McSorley found Barkley for an 18-yard score in the first five minutes of the fourth quarter, putting the Nittany Lions ahead for good. It was his fourth touchdown pass of the game. The quarterback tallied 384 yards and completed 22 passes at a 71 percent clip.

“Trace has that Tim-Tebow-winner personality,” senior safety Marcus Allen said.

The passer threw for a Big Ten best 3,614 yards and 29 touchdowns last season and also ran for 365 yards and 7 touchdowns. His 3,979 total yards and 156.9 passing efficiency rating also led the conference.

Penn State brings back one of McSorley’s favorite targets this season: tight end Mike Gesicki. Hauling in 48 receptions, 679 yards, and 5 scores, the senior agreed with his coach in that last season was one for the ages but fans should expect even more.

“If Penn State’s back, then we have nothing else to work for, we have no reason to raise the bar,” he said. “Penn State is definably on its way back, and Penn State is back in the discussion that it should be, but in order for us to reach our expectations and our goals that we set, we still have room to improve.”

Penn State thrust itself into playoff conversations after winning the conference championship and earned respect among some of the nation’s top programs.
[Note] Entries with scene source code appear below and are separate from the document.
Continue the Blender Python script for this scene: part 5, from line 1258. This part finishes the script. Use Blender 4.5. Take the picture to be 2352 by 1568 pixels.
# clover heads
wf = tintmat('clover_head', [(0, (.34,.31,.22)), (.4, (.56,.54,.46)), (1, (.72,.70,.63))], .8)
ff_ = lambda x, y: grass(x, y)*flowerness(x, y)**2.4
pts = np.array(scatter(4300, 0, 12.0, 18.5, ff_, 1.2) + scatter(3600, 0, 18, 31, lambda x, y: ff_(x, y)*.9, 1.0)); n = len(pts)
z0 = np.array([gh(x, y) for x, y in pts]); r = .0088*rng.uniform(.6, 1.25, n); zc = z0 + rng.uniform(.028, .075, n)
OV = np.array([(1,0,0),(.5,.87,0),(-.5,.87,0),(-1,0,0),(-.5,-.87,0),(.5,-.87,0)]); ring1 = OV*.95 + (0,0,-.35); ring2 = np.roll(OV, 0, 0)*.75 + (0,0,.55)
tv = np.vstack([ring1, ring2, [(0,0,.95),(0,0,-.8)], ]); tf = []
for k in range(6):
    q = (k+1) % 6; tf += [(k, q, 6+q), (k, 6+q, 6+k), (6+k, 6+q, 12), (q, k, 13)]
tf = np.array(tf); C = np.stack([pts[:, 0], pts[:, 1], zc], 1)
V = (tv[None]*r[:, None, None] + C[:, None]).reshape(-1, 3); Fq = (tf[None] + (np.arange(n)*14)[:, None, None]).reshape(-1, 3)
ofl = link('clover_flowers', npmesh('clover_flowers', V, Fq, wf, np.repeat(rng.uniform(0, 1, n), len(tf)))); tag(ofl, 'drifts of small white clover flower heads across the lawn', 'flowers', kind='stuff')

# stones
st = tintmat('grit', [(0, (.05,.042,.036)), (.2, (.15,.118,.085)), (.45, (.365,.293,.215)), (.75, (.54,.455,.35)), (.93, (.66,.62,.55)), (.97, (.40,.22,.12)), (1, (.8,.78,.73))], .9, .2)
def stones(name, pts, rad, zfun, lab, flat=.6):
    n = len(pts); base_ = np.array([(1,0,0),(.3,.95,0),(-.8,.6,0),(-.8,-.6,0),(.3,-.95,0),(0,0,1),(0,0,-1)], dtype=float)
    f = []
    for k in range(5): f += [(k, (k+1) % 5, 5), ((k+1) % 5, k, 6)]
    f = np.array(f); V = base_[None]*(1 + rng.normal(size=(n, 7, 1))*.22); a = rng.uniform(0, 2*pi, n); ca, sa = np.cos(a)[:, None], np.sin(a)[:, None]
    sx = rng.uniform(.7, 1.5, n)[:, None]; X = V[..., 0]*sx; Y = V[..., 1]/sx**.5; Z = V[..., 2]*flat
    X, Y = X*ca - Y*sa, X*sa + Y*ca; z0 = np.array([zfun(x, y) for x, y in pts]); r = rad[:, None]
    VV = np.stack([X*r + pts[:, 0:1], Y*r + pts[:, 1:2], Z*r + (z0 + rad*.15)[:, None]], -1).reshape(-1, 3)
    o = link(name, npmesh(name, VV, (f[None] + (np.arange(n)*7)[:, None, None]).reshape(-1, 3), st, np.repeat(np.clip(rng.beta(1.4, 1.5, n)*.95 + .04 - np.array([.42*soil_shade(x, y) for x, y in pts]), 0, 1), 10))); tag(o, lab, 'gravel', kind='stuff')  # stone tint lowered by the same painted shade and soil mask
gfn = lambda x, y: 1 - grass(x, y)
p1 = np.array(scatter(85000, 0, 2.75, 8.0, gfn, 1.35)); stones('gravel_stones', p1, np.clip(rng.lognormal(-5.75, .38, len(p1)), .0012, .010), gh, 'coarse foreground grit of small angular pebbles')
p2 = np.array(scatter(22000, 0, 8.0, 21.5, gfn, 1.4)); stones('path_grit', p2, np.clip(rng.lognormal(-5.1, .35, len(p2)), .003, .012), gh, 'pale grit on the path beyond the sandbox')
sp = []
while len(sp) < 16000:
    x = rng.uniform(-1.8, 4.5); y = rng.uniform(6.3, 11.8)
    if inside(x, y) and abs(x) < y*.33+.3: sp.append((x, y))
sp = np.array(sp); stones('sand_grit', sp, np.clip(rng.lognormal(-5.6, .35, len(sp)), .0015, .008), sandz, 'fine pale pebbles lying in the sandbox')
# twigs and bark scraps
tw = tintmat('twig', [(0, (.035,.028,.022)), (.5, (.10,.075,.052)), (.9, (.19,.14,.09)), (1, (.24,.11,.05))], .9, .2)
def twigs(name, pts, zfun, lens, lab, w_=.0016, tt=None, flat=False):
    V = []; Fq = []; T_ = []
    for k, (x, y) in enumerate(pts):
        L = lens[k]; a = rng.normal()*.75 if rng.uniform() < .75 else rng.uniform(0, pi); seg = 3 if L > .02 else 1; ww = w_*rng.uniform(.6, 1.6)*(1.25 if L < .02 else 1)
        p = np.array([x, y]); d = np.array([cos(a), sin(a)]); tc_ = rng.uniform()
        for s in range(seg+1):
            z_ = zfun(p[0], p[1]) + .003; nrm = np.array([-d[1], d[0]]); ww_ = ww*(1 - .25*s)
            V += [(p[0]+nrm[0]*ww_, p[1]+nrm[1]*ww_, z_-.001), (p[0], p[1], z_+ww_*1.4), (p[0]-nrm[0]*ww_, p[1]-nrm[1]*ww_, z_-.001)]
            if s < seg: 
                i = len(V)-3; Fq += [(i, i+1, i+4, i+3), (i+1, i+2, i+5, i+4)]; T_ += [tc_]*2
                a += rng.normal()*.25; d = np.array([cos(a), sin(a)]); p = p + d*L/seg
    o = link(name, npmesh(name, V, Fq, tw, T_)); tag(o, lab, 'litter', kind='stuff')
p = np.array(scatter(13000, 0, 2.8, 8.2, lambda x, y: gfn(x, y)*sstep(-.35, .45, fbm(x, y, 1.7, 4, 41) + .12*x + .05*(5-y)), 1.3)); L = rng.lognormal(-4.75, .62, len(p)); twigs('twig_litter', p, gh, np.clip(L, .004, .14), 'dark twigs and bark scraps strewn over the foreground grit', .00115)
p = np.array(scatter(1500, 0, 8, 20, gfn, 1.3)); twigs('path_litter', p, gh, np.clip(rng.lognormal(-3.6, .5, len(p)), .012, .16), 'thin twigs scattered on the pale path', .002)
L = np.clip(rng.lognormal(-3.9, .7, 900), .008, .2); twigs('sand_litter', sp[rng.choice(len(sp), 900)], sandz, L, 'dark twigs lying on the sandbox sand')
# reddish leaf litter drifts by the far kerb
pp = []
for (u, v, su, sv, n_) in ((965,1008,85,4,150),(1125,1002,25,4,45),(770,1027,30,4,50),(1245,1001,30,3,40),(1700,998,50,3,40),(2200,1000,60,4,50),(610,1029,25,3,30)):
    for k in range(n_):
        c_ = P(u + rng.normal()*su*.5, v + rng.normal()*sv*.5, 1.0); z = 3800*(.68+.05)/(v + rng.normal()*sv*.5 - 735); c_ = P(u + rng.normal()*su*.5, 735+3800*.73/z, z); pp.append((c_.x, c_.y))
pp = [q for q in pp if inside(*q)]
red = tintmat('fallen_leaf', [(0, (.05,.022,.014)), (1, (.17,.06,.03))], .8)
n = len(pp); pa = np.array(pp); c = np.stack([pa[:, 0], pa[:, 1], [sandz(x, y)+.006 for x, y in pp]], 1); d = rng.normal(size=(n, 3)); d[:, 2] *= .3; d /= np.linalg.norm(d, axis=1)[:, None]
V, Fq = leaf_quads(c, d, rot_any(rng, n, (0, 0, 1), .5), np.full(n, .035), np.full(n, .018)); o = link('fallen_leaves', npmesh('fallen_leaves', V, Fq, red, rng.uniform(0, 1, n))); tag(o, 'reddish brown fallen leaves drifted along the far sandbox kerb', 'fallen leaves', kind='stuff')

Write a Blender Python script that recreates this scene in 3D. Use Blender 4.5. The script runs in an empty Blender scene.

In a division once thought to be a two-team race between Ohio State and Michigan, Penn State shocked one of the country’s top conferences with its run to the championship.

“Every conference is claiming they’re the best conference in college football,” Franklin said. “I think I [have] a pretty good perspective. I’ve coached in every major conference as well as the NFL, and I’m not here to say that we’re the best, but there’s no doubt we’re a part of that argument.”